The singer was found dead at her London home yesterday.

By Nick Reilly

Sinead O'Connor performs on stage at Glastonbury , United Kingdom, 1990. (Photo by Martyn Goodacre/Getty Images)

Police say Sinead O’Connor’s death is not being treated as suspicious after her passing was confirmed yesterday (July 26).

The Irish singer, best known for the song ‘Nothing Compares 2 u’, died at the age of 56 at her London home.

O’Connor was found “unresponsive” and “pronounced dead at the scene” at 11.18BST yesterday. Police added that a file will now be prepared for the coroner.

O’Connor’s family later confirmed the singer’s death in a statement to Irish news network RTE. “It is with great sadness that we announce the passing of our beloved Sinéad. Her family and friends are devastated and have requested privacy at this very difficult time,” they said.No cause of death was provided by the family.

Tributes flooded in following the news of O’Connor’s death, with Irish Taoiseach Leo Varadkar among those hailing the singer’s talent.

Sinéad O'Connor on stage in France, 2014
O’Connor’s fearlessness and defiance formed the basis of many tributes. (Photo: Thesupermat/Wikimedia Commons)

Varadkar said her music “was loved around the world and her talent was unmatched”.

While a rising star in the late ‘80s, O’Connor shot to fame in 1990 when her version of the Prince song ‘Nothing Compares 2 U’ became a Number One hit. Her powerful vocal style would prove influential throughout the Nineties, with Alanis Morissette explaining that O’Connor’s music was “really moving for me, and very inspiring, before I wrote Jagged Little Pill.”

Other tributes came from Massive Attack, who collaborated with O’Connor on her record 100th Window.

“How do you eulogise someone that you never knew well, but were blessed to have the honour of working with?” wrote Massive Attack on Twitter.

“Honestly.

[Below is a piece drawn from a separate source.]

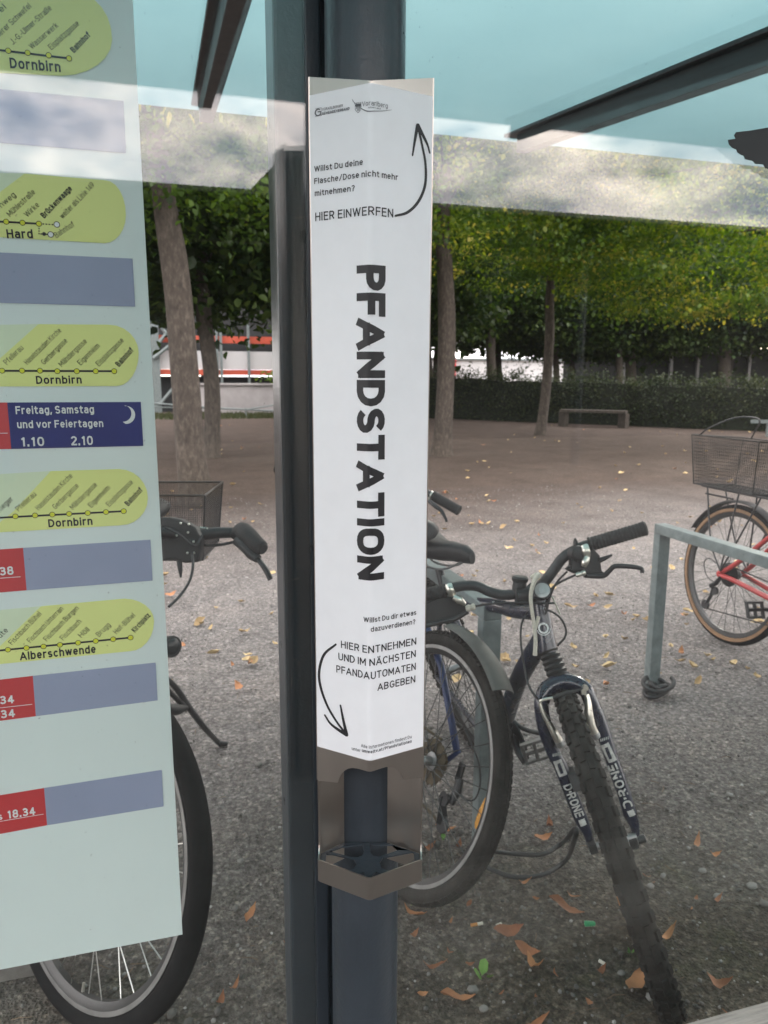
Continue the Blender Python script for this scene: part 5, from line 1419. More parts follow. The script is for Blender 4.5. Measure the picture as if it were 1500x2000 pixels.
MB().tube([Dr-ur*0.195+wr*0.08, BBr-nr_*0.05-ur*0.085], 0.0038, 6).tube([Hr-nr_*0.04+ur*0.05, BBr-nr_*0.05+ur*0.085], 0.0038, 6).build('chain', 'black_metal', rb)
MB().tube([Dr-ur*0.05+wr*0.04, Dr-ur*0.03+wr*0.10, Dr+ur*0.03+wr*0.13, Dr+ur*0.06+wr*0.09, Dr+ur*0.02-wr*0.02], 0.0026, 6, smooth=6).build('cables', 'plastic', rb)
arc_strip(Hr, wr, ur, Rr+0.024, 28, 172, 0.052, 0.002, crown=0.45).build('mudguard', 'plastic', rb, smooth=60)
# carrier
zc = Rr+0.062
ca = MB()
for sg in (-1, 1):
    o_ = nr_*(sg*0.055)
    a = Hr+ur*zc+wr*0.24+o_; b = Hr+ur*zc-wr*0.22+o_
    ca.tube([a, b], 0.005, 8)
    ca.tube([a-wr*0.04, Hr+wr*0.10+ur*0.15+nr_*(sg*0.075), Hr+ur*0.02+nr_*(sg*0.082)], 0.0045, 8, smooth=4)
    ca.tube([Hr+ur*zc-wr*0.02+o_, Hr+ur*0.02+nr_*(sg*0.082)], 0.0045, 8)
    ca.tube([b+wr*0.06, Hr-wr*0.05+ur*0.12+nr_*(sg*0.08), Hr+ur*0.02+nr_*(sg*0.082)], 0.0045, 8)
for q in (0.24, 0.12, 0.0, -0.12, -0.22): ca.tube([Hr+ur*zc+wr*q-nr_*0.055, Hr+ur*zc+wr*q+nr_*0.055], 0.0045, 8)
ca.tube([Hr+ur*(zc-0.035)+wr*0.21-nr_*0.05, Hr+ur*(zc-0.035)+wr*0.02-nr_*0.05], 0.005, 8)
ca.build('carrier', 'black_metal', rb, smooth=60)
def mesh_basket(parent, c, w, u, n, L0, L1, W0, W1, h, name='basket', r=0.0011, nu=34, nv=15):
    B = [c+w*(sx*L0/2)+n*(sy*W0/2) for sx, sy in ((-1, -1), (1, -1), (1, 1), (-1, 1))]
    Tt = [c+u*h+w*(sx*L1/2)+n*(sy*W1/2) for sx, sy in ((-1, -1), (1, -1), (1, 1), (-1, 1))]
    mb = MB()
    for k in range(4):
        q = wire_box([B[k], B[(k+1) % 4], Tt[(k+1) % 4], Tt[k]], nu if k % 2 == 0 else int(nu*0.75), nv, r); mb.add(q.v, q.f)
    q = wire_box(B, nu//2, nu//3, r); mb.add(q.v, q.f)
    bk = mb.build(name, 'black_metal', parent, smooth=60)
    mb = MB().tube(Tt, 0.0036, 8, closed=True).tube(B, 0.0035, 8, closed=True)
    for k in range(4): mb.tube([B[k], Tt[k]], 0.0032, 8)
    mb.build('basket_rim', 'black_metal', bk, smooth=60)
    return bk, Tt
bk, Tt = mesh_basket(rb, Hr+ur*(zc+0.014)+wr*0.015, wr, ur, nr_, 0.40, 0.45, 0.26, 0.32, 0.245)
hA = Tt[1].lerp(Tt[0], 0.12); hB = Tt[2].lerp(Tt[3], 0.12)
MB().tube([hA, hA+ur*0.04-wr*0.04+nr_*0.02, hA+ur*0.10-wr*0.13+nr_*0.09, hB+ur*0.10-wr*0.13-nr_*0.09, hB+ur*0.04-wr*0.04-nr_*0.02, hB], 0.004, 8, smooth=4).build('basket_handle', 'black_metal', bk)
crr = MB().tube([BBr-nr_*0.05, BBr-nr_*0.06+wr*0.15-ur*0.03], [0.012, 0.010], 10).tube([BBr+nr_*0.05, BBr+nr_*0.06-wr*0.15+ur*0.03], [0.012, 0.010], 10).lathe(BBr-nr_*0.045, nr_, [(-0.002, 0.085), (0.002, 0.085)], 30)
crr.build('crank', 'black_metal', rb)
pedal(rb, BBr-nr_*0.12+wr*0.15-ur*0.03, nr_, ur*0.9+wr*0.35, wr); pedal(rb, BBr+nr_*0.12-wr*0.15+ur*0.03, nr_, wr, ur)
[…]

To bear witness to her voice, intimately in the studio,” they went on. “On the road every single person stopped—dropped their tools during soundcheck. The fire in her eyes made you understand that her activism was a soulful reflex & not a political gesture.” Elsewhere, other collaborators of O’Connor’s paid tribute, with Jah Wobble, with whom she worked on his track ‘Visions of You’, saying that she had “the essence of a Celtic female warrior”, while Smashing Pumpkins frontman Billy Corgan shared: “I knew Sinéad a little, having met her at a show of hers and then later when she was living at the Walker’s home outside of Chicago.”

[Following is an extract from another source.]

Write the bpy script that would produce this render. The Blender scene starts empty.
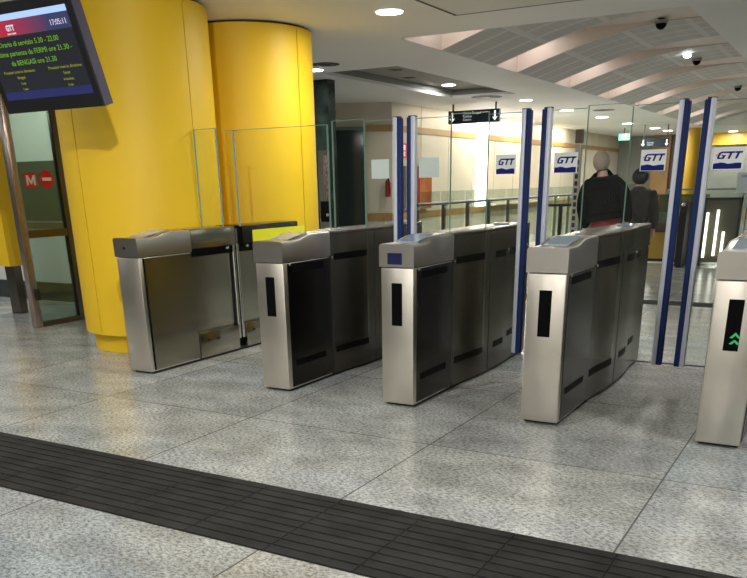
import bpy, bmesh, math, random
from mathutils import Vector, Matrix
random.seed(7)
PI = math.pi
SC = bpy.context.scene
COL = SC.collection

# ------------------------------------------------------------------ camera
def make_camera():
    f, yaw, pitch, roll = 803.86, math.radians(30.08), math.radians(21.33), math.radians(-1.033)
    F = Vector((-math.sin(yaw)*math.cos(pitch), math.cos(yaw)*math.cos(pitch), -math.sin(pitch)))
    R0 = Vector((math.cos(yaw), math.sin(yaw), 0)); U0 = R0.cross(F)
    R = math.cos(roll)*R0 + math.sin(roll)*U0
    U = -math.sin(roll)*R0 + math.cos(roll)*U0
    cd = bpy.data.cameras.new('camera'); co = bpy.data.objects.new('camera', cd); COL.objects.link(co)
    m = Matrix((R, U, -F)).transposed().to_4x4(); m.translation = Vector((0, 0, 1.3))
    co.matrix_world = m
    cd.sensor_fit = 'HORIZONTAL'; cd.sensor_width = 36; cd.lens = 36*f/747
    cd.shift_y = (498-289)/747; cd.clip_start = .05; cd.clip_end = 200
    SC.camera = co
make_camera()
# ------------------------------------------------------------------ world, exposure, big lights
w = bpy.data.worlds.new('world'); SC.world = w; w.use_nodes = True
w.node_tree.nodes['Background'].inputs[0].default_value = (.9, .95, 1, 1)
w.node_tree.nodes['Background'].inputs[1].default_value = .05
SC.view_settings.view_transform = 'Standard'; SC.view_settings.look = 'None'
SC.view_settings.gamma = 1; SC.view_settings.use_curve_mapping = False
SC.view_settings.exposure = 0.9
LIGHT_W = 20.0          # one ceiling downlight
WARM = (1, .98, .95)
NEAR_LIGHTS = [(-3.69, 6.78), (-2.25, 2.6), (1.3, 3.3), (-1.0, 6.9), (1.6, 6.4), (-6.6, 2.9),
               (-5.0, -.4), (1.3, .2), (3.9, 3.3), (-1.2, -3.0), (-3.7, -3.0), (-1.6, -.6)]
NEAR_POWER = {1: 1.0, 3: .8, 4: .8, 5: .9, 6: .8, 11: .8, 9: 1.8, 10: 1.8}
def lamp(kind, loc, power, size, color=WARM, rot=(0, 0, 0), size_y=None, spread=None):
    ld = bpy.data.lights.new('downlight_lamp', kind); ld.energy = power; ld.color = color
    if kind == 'AREA':
        if size_y: ld.shape = 'RECTANGLE'; ld.size = size; ld.size_y = size_y
        else: ld.shape = 'DISK'; ld.size = size
        if spread: ld.spread = spread
    else: ld.shadow_soft_size = size
    o = bpy.data.objects.new('downlight_lamp', ld); COL.objects.link(o)
    o.location = loc; o.rotation_euler = rot
    return o

def added_pillar_spot():      # added unseen spotlight: brightens the nearer yellow pillar, throws the monitor's shadow
    p, q = Vector((-2.3, 2.2, ZC0-.06)), Vector((-5.2, 5.1, .9))
    o = lamp('AREA', p, 9.5, .07, spread=1.7); o.rotation_euler = (q-p).to_track_quat('-Z', 'Y').to_euler(); o.name = 'added_pillar_spot_lamp'
ZC0 = 2.64
# ------------------------------------------------------------------ helpers
def mat(name, color, rough=.5, metal=0, emit=None, estr=0, spec=None, coat=0):
    m = bpy.data.materials.new(name); m.use_nodes = True
    b = m.node_tree.nodes['Principled BSDF']
    b.inputs['Base Color'].default_value = (*color, 1)
    b.inputs['Roughness'].default_value = rough; b.inputs['Metallic'].default_value = metal
    if spec is not None: b.inputs['Specular IOR Level'].default_value = spec
    if coat: b.inputs['Coat Weight'].default_value = coat; b.inputs['Coat Roughness'].default_value = .12
    if emit: b.inputs['Emission Color'].default_value = (*emit, 1); b.inputs['Emission Strength'].default_value = estr
    return m
def nodes(m): return m.node_tree.nodes, m.node_tree.links, m.node_tree.nodes['Principled BSDF']
def brushed(name, color, rough, scale=(60, 60, 1.2), bump=.12, vary=.10):
    m = mat(name, color, rough, 1); N, L, b = nodes(m)
    tc = N.new('ShaderNodeTexCoord'); mp = N.new('ShaderNodeMapping'); mp.inputs['Scale'].default_value = scale
    nz = N.new('ShaderNodeTexNoise'); nz.inputs['Scale'].default_value = 6; nz.inputs['Detail'].default_value = 4
    L.new(tc.outputs['Object'], mp.inputs[0]); L.new(mp.outputs[0], nz.inputs[0])
    mr = N.new('ShaderNodeMapRange'); mr.inputs[3].default_value = rough-vary; mr.inputs[4].default_value = rough+vary
    L.new(nz.outputs[0], mr.inputs[0]); L.new(mr.outputs[0], b.inputs['Roughness'])
    n2 = N.new('ShaderNodeTexNoise'); n2.inputs['Scale'].default_value = 3.5; n2.inputs['Detail'].default_value = 5
    L.new(tc.outputs['Object'], n2.inputs[0])
    cr = N.new('ShaderNodeMapRange'); cr.inputs[3].default_value = .82; cr.inputs[4].default_value = 1.1
    L.new(n2.outputs[0], cr.inputs[0])
    mx = N.new('ShaderNodeMix'); mx.data_type = 'RGBA'; mx.blend_type = 'MULTIPLY'; mx.inputs[0].default_value = 1
    mx.inputs[6].default_value = (*color, 1); L.new(cr.outputs[0], mx.inputs[7]); L.new(mx.outputs[2], b.inputs['Base Color'])
    bp = N.new('ShaderNodeBump'); bp.inputs['Strength'].default_value = bump; bp.inputs['Distance'].default_value = .002
    L.new(nz.outputs[0], bp.inputs['Height']); L.new(bp.outputs[0], b.inputs['Normal'])
    return m
def glass(name, tint, refl=1.0, alpha=1.0):
    m = bpy.data.materials.new(name); m.use_nodes = True; N = m.node_tree.nodes; L = m.node_tree.links
    N.remove(N['Principled BSDF']); out = N['Material Output']
    t = N.new('ShaderNodeBsdfTransparent'); t.inputs[0].default_value = (*tint, 1)
    g = N.new('ShaderNodeBsdfGlossy'); g.inputs['Roughness'].default_value = .02; g.inputs[0].default_value = (.9, 1, .96, 1)
    fr = N.new('ShaderNodeFresnel'); fr.inputs[0].default_value = 1.45
    mu = N.new('ShaderNodeMath'); mu.operation = 'MULTIPLY'; mu.inputs[1].default_value = refl
    L.new(fr.outputs[0], mu.inputs[0])
    df = N.new('ShaderNodeBsdfDiffuse'); df.inputs[0].default_value = (.8, .85, .8, 1)
    m0 = N.new('ShaderNodeMixShader'); m0.inputs[0].default_value = .0015; L.new(t.outputs[0], m0.inputs[1]); L.new(df.outputs[0], m0.inputs[2])
    mx = N.new('ShaderNodeMixShader'); L.new(mu.outputs[0], mx.inputs[0]); L.new(m0.outputs[0], mx.inputs[1]); L.new(g.outputs[0], mx.inputs[2])
    L.new(mx.outputs[0], out.inputs[0])
    return m
def box(bm, x0, x1, y0, y1, z0, z1, bev=0, seg=2):
    r = bmesh.ops.create_cube(bm, size=1)
    vs = r['verts']
    for v in vs:
        v.co = Vector((x0 if v.co.x < 0 else x1, y0 if v.co.y < 0 else y1, z0 if v.co.z < 0 else z1))
    if bev:
        es = list({e for v in vs for e in v.link_edges})
        bmesh.ops.bevel(bm, geom=es, offset=bev, segments=seg, affect='EDGES', profile=.5)
def cyl(bm, p0, p1, r0, r1=None, n=24, cap=True):
    p0, p1 = Vector(p0), Vector(p1); d = p1-p0; r1 = r0 if r1 is None else r1
    res = bmesh.ops.create_cone(bm, cap_ends=cap, segments=n, radius1=r0, radius2=r1, depth=d.length)
    M = Matrix.Translation((p0+p1)/2) @ d.to_track_quat('Z', 'Y').to_matrix().to_4x4()
    bmesh.ops.transform(bm, matrix=M, verts=res['verts'])
def ball(bm, c, r, sx=1, sy=1, sz=1, n=16):
    res = bmesh.ops.create_uvsphere(bm, u_segments=n, v_segments=n//2+2, radius=r)
    for v in res['verts']: v.co = Vector((v.co.x*sx, v.co.y*sy, v.co.z*sz))+Vector(c)
def poly(bm, pts, ext):
    """closed outline pts (3D) extruded by the vector ext"""
    a = [bm.verts.new(p) for p in pts]; e = Vector(ext); b = [bm.verts.new(Vector(p)+e) for p in pts]
    bm.faces.new(a); bm.faces.new(list(reversed(b))); n = len(pts)
    for i in range(n): bm.faces.new((a[i], b[i], b[(i+1) % n], a[(i+1) % n]))
def quad(bm, *p): bm.faces.new([bm.verts.new(q) for q in p])
def obj(name, bm, m, parent=None, smooth=False):
    bmesh.ops.recalc_face_normals(bm, faces=bm.faces)
    me = bpy.data.meshes.new(name); bm.to_mesh(me); bm.free(); me.materials.append(m)
    if smooth:
        for p in me.polygons: p.use_smooth = True
        try: me.set_sharp_from_angle(angle=math.radians(40))
        except Exception: pass
    o = bpy.data.objects.new(name, me); COL.objects.link(o)
    if parent is not None:
        o.parent = parent
        q, dz = parent, Vector((0, 0, 0))
        while q is not None: dz += q.location; q = q.parent
        if dz.length: me.transform(Matrix.Translation(-dz))      # meshes are written in world coordinates
    return o
def tag(o, label, cat, group=None, kind=None):
    o['label'] = label; o['category'] = cat
    if group: o['group'] = group
    if kind: o['kind'] = kind
    return o
def thing(name, label, cat, loc=(0, 0, 0), group=None):
    o = bpy.data.objects.new(name, None); COL.objects.link(o); o.location = loc; o.empty_display_size = .1
    return tag(o, label, cat, group)
def struct(name, bm, m, parent=None, smooth=False):
    o = obj(name, bm, m, parent, smooth)
    if parent is None: o['kind'] = 'structure'
    return o
def B(*a, **k):
    bm = bmesh.new(); box(bm, *a, **k); return bm
def copy_tree(o, parent=None):
    c = o.copy(); COL.objects.link(c); c.parent = parent
    for ch in list(o.children): copy_tree(ch, c)
    return c
def text_obj(name, s, m, parent, origin, right, up, size, bold=0, shear=0, align='LEFT', width=None):
    cu = bpy.data.curves.new(name, 'FONT'); cu.body = s; cu.size = size; cu.offset = bold; cu.shear = shear
    cu.align_x = align; cu.extrude = .0006; cu.resolution_u = 3
    t = bpy.data.objects.new('tmp', cu); COL.objects.link(t)
    dg = bpy.context.evaluated_depsgraph_get(); dg.update()
    me = bpy.data.meshes.new_from_object(t.evaluated_get(dg)); bpy.data.objects.remove(t); bpy.data.curves.remove(cu)
    R, U = Vector(right).normalized(), Vector(up).normalized(); Nn = R.cross(U)
    xs = [v.co.x for v in me.vertices]; k = 1
    if width and xs: k = width/(max(xs)-min(xs))
    M = Matrix((R*k, U, Nn)).transposed().to_4x4(); M.translation = Vector(origin)
    me.transform(M); me.materials.clear(); me.materials.append(m); me.name = name
    o = bpy.data.objects.new(name, me); COL.objects.link(o); o.parent = parent
    q, dz = parent, Vector((0, 0, 0))
    while q is not None: dz += q.location; q = q.parent
    if dz.length: me.transform(Matrix.Translation(-dz))
    return o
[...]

“Fiercely honest and sweet and funny, she was talented in ways I’m not sure she completely understood,” Corgan added. “But Sinéad stands alone as a figure from our generation who was always true to the piercing voice within and without. And for that I will always admire and respect her. And never forget that she was once cancelled for an act of simple resistance. Her crime? Tearing up a photo.”

O’Connor’s passing comes eighteen months after her son, Shane, took his own life at the age of 17. In a moving, multi-tweet remembrance of a fleeting encounter with O’Connor last summer, actor Russell Crowe confirmed that she remained her firebrand self. “In a conversation without fences we roamed through the recent Dublin heatwave, local politics, American politics, the ongoing fight for indigenous recognition in many places, but particularly in Australia, her warm memory of  New Zealand, faith, music, movies and her brother the writer. I had the opportunity to tell her she was a hero of mine.”